Interesting thing you post, Jonathan.

Unfortunately, I am not a programmer.

If you ask me, you do not need any knight eval: when you do the bishop eval, and the knights are also done, as the factors that benefit the bishops hamper the knights, and vice-versa.

Just my quick remarks.

the knight is favoured by:

- larger number of pawns
- larger number of blocked pawns, even more important, especially central blocked pawns
- symmetrical pawn structure, i.e. all or most pawns for one colour are opposed
- play/pawns just on one side of the board, king or queen side

the bishop is favoured by:

- smaller number of pawns
- smaller number of blocked pawns, especially when there are no blocked central pawns on squares the colour of the bishop
- asymmetrical pawn structure in terms of file placements, i.e. when there is a large number of unooposed pawns
- play/pawns present on both sides of the board, queen and king side

There are many other things, but those are the most essential.

So, as you see, the above rules are mutually exclusive.
When you do a good bishop evaluation, you have already done a good knight eval.

Sorry about not being able to provide any programming feedback.

[jorose]

Hi Lyudmil!

Your evaluation terms seem to mostly be similar to mine (obviously there are many more terms one could and should consider) so I won't comment on those.

I think it's an interesting thought that you could avoid a complex evaluation function for knights by evaluating bishops more precisely. While I could see this working in the most common imbalancing scenarios (knight vs bishop) it becomes more difficult once you consider imbalances such as knight vs 3 pawns or knight vs rook.

Thanks again for your feedback!

[Lyudmil Tsvetkov]

Hi Lyudmil!

Your evaluation terms seem to mostly be similar to mine (obviously there are many more terms one could and should consider) so I won't comment on those.

I think it's an interesting thought that you could avoid a complex evaluation function for knights by evaluating bishops more precisely. While I could see this working in the most common imbalancing scenarios (knight vs bishop) it becomes more difficult once you consider imbalances such as knight vs 3 pawns or knight vs rook.

Thanks again for your feedback!

In knight vs 3 pawns, the knight is stronger all the way until non-pawn material is bigger than 2/3 of total non-pawn material, then the 3 pawns get stronger.

In R vs N, the knight plus 2 pawns are stronger than the R until tnpm reaches the limit between mg and eg, then the R gets stronger than N+2 pawns.

[bob]

Some of this seems a bit mangled. First, the biggest advantage the bishop has occurs when pawns are on both wings of the board. This is due to the bishops ability to cover both sides of the board simultaneously while a knight can not. This has been mentioned in most every chess book I own, somewhere along the way.

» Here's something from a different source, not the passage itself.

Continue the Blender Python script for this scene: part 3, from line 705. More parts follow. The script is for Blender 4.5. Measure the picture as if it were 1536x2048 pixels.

I also don't think blocked pawns should figure in to a piece's evaluation, except in the case of a bishop where own-pawns blocked and held on squares with the same color of the bishop can be problematic since they reduce the bishop's ability to move freely.

In your last example, I'd expect most programs to not think the bishop is any better than the knight overall since the king and knight can defend the same side of the board pretty handily. And I would expect most programs to know that trading pawns to eliminate pawns on one of the wings is a drawish plan, a pretty good plan if you have a knight, not so good if you have a bishop against a knight. I have always created this "file set" bit board, and used the difference between the leftmost and rightmost bit as the bonus. The bigger the better if you are trying to win (positionally ahead, have a bishop, etc) or the smaller the better if you are trying to draw/not lose.

[Daniel Anulliero]

Interesting topic !
I'm working on my eval too, hard but very interesting !
Personally I have only mobility and N near the ennemy king (by manhattan distance , yes old stuff ) and I try to tune that with my bishop caractéristics

For the bishop I give a bonus dependant on diagonal without pawns , small bonus if 1 pawn and a penalty when pawns > 1
A bonus is added for the proximity to the ennemy king

Yes , not much knowledges , It's the begenning. .